┏━━

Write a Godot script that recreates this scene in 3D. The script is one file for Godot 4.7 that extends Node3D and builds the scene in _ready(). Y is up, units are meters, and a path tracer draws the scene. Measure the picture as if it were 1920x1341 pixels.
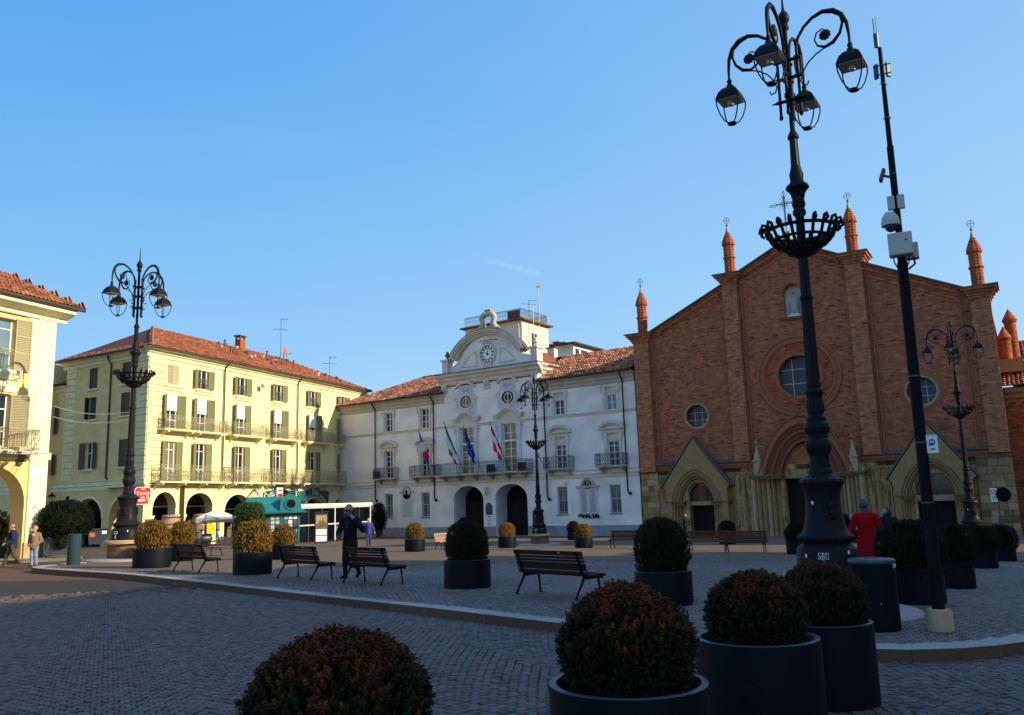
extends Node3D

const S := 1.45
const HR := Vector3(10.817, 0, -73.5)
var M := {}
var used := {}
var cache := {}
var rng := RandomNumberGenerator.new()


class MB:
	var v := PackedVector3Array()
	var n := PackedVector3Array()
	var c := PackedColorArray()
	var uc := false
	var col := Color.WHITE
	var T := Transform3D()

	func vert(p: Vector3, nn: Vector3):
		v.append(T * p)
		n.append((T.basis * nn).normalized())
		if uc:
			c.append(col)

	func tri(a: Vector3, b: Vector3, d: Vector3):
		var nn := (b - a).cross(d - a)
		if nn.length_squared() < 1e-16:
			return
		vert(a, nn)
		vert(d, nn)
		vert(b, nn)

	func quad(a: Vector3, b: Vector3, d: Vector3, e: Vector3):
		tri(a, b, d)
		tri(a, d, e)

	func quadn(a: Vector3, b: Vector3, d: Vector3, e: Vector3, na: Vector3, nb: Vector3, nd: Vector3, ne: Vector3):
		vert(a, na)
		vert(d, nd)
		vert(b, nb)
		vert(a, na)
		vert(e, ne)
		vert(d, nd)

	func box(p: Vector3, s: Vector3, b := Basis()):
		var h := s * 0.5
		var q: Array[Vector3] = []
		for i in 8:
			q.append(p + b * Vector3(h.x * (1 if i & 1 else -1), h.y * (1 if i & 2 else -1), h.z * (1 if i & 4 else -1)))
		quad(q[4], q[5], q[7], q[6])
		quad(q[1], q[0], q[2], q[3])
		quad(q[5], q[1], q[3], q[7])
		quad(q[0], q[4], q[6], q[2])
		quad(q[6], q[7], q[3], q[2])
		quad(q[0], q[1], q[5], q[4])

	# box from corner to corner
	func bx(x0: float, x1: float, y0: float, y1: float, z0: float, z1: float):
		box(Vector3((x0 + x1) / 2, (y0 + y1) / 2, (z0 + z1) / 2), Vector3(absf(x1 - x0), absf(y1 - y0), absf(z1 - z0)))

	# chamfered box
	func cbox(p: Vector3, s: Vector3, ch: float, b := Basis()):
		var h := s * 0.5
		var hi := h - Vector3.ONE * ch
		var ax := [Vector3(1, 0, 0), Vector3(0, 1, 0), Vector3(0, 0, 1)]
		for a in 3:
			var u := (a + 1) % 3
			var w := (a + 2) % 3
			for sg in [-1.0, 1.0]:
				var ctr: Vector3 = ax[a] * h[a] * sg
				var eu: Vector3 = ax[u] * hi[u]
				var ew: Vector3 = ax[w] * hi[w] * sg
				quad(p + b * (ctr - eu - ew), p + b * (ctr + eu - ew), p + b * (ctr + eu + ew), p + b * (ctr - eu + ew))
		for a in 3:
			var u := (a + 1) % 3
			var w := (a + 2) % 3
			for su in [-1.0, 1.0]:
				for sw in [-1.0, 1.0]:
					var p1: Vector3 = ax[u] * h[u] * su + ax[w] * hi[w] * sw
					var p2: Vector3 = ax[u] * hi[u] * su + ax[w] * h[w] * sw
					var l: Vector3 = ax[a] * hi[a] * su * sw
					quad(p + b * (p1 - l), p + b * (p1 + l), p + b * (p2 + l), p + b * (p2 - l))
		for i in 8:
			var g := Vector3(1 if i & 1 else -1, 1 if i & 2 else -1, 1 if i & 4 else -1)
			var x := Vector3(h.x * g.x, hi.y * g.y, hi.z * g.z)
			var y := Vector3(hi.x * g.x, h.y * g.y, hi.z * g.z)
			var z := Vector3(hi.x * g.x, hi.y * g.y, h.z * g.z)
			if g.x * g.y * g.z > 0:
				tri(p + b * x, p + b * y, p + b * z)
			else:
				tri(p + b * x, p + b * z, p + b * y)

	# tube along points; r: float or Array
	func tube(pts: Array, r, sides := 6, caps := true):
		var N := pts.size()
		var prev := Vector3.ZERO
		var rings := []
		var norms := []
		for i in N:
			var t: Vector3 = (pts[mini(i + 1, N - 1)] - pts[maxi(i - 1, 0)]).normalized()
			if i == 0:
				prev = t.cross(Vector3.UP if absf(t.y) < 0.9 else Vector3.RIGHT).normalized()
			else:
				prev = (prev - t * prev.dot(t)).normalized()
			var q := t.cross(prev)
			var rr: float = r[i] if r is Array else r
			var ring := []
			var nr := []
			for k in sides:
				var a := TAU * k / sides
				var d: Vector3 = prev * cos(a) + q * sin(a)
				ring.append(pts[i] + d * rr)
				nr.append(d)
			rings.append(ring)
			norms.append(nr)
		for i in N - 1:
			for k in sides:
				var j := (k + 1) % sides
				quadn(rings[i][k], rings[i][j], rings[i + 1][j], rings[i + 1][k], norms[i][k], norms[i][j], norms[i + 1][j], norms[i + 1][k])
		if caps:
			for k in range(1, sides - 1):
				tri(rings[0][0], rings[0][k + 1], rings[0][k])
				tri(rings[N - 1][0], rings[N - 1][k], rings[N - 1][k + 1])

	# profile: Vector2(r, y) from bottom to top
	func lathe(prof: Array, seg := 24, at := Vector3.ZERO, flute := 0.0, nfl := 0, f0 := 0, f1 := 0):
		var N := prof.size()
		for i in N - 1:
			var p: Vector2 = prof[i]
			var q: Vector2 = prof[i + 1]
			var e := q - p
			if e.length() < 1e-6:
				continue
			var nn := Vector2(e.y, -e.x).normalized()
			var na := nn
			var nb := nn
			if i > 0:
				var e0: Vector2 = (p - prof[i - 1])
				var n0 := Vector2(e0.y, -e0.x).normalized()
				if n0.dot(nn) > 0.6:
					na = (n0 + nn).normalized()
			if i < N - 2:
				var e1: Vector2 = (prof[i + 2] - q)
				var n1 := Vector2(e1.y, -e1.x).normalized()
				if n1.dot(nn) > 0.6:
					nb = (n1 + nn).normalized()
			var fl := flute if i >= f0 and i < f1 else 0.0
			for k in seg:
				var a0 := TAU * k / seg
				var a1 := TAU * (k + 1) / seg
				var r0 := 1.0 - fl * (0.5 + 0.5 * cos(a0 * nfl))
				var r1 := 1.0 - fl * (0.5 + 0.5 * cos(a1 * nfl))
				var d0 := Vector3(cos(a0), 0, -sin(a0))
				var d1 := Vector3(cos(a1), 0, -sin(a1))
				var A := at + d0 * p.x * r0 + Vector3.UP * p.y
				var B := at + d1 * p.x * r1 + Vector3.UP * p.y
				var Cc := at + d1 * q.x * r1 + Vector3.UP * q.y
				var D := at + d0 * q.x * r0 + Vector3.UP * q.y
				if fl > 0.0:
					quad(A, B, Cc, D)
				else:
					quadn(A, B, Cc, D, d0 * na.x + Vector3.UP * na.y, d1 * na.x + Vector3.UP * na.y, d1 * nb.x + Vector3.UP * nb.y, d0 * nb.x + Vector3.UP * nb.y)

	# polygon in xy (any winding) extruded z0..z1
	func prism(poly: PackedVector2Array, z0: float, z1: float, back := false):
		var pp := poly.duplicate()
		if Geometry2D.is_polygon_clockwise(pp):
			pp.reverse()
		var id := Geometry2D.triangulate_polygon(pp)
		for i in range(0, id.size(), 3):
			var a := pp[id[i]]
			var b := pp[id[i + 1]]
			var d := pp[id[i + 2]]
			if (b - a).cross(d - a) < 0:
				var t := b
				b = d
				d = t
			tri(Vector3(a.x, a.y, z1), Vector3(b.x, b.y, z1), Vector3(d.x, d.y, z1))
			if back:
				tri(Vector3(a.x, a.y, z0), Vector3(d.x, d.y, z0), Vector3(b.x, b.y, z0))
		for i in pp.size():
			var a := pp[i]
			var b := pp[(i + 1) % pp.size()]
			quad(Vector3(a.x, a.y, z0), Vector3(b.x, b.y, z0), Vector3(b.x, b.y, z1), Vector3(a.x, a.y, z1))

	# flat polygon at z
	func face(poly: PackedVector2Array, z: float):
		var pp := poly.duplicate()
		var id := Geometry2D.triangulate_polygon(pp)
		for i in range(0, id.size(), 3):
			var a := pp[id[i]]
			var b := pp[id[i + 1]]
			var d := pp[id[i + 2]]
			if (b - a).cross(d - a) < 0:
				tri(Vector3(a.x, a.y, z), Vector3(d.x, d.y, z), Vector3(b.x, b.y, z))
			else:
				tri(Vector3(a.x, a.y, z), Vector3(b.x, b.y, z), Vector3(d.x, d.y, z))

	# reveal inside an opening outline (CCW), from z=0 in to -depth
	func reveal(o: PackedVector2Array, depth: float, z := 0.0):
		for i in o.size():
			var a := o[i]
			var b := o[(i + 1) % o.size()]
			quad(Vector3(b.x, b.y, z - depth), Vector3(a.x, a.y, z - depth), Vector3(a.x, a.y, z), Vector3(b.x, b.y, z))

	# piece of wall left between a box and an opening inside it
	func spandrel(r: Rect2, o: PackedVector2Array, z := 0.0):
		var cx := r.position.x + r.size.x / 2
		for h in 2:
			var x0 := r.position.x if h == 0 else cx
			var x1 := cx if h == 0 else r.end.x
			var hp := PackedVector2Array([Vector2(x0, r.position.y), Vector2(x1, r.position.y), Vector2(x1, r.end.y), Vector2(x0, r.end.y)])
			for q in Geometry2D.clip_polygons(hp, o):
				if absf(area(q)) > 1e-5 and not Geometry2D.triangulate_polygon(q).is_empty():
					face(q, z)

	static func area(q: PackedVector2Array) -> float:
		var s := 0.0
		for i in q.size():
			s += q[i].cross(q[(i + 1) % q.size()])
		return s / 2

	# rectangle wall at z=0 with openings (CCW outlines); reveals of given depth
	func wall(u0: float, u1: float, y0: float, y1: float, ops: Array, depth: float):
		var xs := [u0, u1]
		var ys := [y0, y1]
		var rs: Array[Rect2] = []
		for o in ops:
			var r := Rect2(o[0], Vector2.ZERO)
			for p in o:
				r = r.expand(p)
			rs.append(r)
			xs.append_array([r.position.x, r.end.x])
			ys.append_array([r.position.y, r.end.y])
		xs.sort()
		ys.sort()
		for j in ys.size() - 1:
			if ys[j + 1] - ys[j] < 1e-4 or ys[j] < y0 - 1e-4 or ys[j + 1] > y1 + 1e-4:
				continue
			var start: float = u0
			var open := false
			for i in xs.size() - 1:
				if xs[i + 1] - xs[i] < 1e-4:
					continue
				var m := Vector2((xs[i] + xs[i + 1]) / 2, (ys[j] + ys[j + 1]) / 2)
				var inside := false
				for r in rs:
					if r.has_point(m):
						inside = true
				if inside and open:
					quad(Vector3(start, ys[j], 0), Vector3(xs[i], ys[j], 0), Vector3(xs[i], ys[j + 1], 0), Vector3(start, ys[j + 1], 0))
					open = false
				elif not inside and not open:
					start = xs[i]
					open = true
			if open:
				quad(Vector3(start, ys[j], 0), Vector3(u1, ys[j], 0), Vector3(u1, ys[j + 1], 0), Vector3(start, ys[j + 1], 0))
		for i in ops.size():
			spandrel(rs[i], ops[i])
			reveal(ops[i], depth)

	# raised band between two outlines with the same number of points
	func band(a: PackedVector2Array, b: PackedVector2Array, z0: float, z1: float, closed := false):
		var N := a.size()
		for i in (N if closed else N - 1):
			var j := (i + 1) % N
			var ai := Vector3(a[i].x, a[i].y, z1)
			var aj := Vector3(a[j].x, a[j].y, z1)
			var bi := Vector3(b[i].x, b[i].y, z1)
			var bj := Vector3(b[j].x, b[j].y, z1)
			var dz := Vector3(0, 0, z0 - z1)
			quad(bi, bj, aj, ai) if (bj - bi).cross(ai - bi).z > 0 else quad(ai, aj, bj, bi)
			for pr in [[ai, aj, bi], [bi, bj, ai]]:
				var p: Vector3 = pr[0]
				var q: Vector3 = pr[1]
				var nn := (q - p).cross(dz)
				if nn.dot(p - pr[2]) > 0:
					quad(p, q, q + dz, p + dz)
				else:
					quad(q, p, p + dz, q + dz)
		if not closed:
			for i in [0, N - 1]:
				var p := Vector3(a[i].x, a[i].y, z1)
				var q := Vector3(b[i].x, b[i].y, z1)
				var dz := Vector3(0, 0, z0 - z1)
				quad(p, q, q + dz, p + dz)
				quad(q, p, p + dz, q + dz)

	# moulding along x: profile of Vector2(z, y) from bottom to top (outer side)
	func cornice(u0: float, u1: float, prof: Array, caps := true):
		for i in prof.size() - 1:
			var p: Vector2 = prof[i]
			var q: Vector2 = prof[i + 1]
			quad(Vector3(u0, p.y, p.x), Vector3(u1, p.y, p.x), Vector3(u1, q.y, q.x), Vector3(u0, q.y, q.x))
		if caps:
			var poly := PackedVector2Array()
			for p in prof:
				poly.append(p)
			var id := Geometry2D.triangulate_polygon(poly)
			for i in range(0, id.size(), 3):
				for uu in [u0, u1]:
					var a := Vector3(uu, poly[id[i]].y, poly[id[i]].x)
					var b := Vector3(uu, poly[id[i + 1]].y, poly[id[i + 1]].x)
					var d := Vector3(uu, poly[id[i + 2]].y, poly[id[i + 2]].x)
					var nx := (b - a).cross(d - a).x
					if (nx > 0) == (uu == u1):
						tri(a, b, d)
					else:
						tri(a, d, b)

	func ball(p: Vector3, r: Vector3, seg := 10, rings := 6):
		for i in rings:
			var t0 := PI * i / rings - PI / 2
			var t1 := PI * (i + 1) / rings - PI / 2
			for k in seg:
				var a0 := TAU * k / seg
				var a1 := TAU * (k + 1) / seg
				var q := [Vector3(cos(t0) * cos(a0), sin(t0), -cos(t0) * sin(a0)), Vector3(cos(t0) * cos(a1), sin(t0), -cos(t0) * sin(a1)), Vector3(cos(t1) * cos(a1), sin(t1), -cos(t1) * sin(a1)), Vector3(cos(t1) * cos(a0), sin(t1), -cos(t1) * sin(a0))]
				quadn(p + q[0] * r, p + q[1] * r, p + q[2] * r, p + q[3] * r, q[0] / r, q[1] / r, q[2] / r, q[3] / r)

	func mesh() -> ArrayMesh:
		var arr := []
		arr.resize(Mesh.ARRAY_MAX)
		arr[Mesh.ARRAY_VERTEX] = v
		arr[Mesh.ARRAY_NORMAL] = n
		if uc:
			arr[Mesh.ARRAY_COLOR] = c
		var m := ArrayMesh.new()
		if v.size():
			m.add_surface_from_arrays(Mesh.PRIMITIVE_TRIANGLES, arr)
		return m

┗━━

Write out again, exactly, the lines from the start of the listing up to the line containing "vert(b, nn)", with both ends and without pictures.

> **Solution to the exercise**:
Write a Godot script that recreates this scene in 3D. The script is one file for Godot 4.7 that extends Node3D and builds the scene in _ready(). Y is up, units are meters, and a path tracer draws the scene. Measure the picture as if it were 1920x1341 pixels.
extends Node3D

const S := 1.45
const HR := Vector3(10.817, 0, -73.5)
var M := {}
var used := {}
var cache := {}
var rng := RandomNumberGenerator.new()


class MB:
	var v := PackedVector3Array()
	var n := PackedVector3Array()
	var c := PackedColorArray()
	var uc := false
	var col := Color.WHITE
	var T := Transform3D()

	func vert(p: Vector3, nn: Vector3):
		v.append(T * p)
		n.append((T.basis * nn).normalized())
		if uc:
			c.append(col)

	func tri(a: Vector3, b: Vector3, d: Vector3):
		var nn := (b - a).cross(d - a)
		if nn.length_squared() < 1e-16:
			return
		vert(a, nn)
		vert(d, nn)
		vert(b, nn)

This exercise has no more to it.